I found the section called the Popular Library. I wonder if it has always been called that, or Ginny Cooper changed the name. In our Popular Library we have fiction, recorded books, teen materials, dvds and videos, and a few internet computers. This one seems only to have media and computers. While I was there a couple of teens managed to accidentally topple one of the bookshelves standing next to the information desk, cd jewel cases snapping and shattering like they wanted to be glass houses but couldn't find the noise. I couldn't imagine that happening in one of our libraries. The safety czars would never allow freestanding tall furniture like that.

My friend was supposed to meet me, but called when he couldn't get through to me in the thick-walled building, so he gave up and went home. Yeah, well.
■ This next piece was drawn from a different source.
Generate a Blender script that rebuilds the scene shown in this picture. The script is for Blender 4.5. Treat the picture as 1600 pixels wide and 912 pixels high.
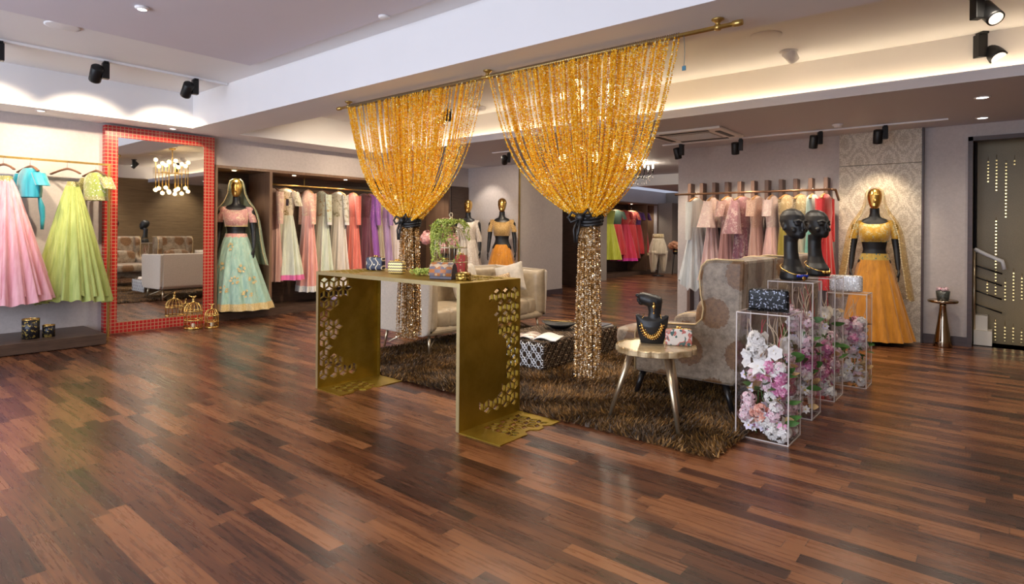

On my way back to Flushing, people were flooding the subway for the final Mets game of the season. I realized later that my friend probably wanted to watch the game with greater baseball fans, thus he blew me off. I tuned in to the game on the radio for the tension-filled bases loaded, two outs moment. Here's a little something I wrote in response to a baseball lover on one of my email lists:

that was sad about the mets.

i was on the subway headed back to my hotel when people were getting off the train at shea stadium.

what a neat time to be on that train.

two young men had their tallboys in paper sacks, sitting across from me. they were getting a head start.

the operator annouced "shea stadium. ....shea stadium? i believe that is the word of the day....shea stadium!" (cheers)

as people got off a lengthier salute, well-spoken. more cheers.

later, in flushing's chinatown, people in sportsgear shop, people in bubble tea cafe, eyes glued to television.


chez bez said...

Oh, how I wish I was in New York. Have a blast.

Tom Paine said...

I'm glad you found Brooklyn, it's something many visitors to NY never discover.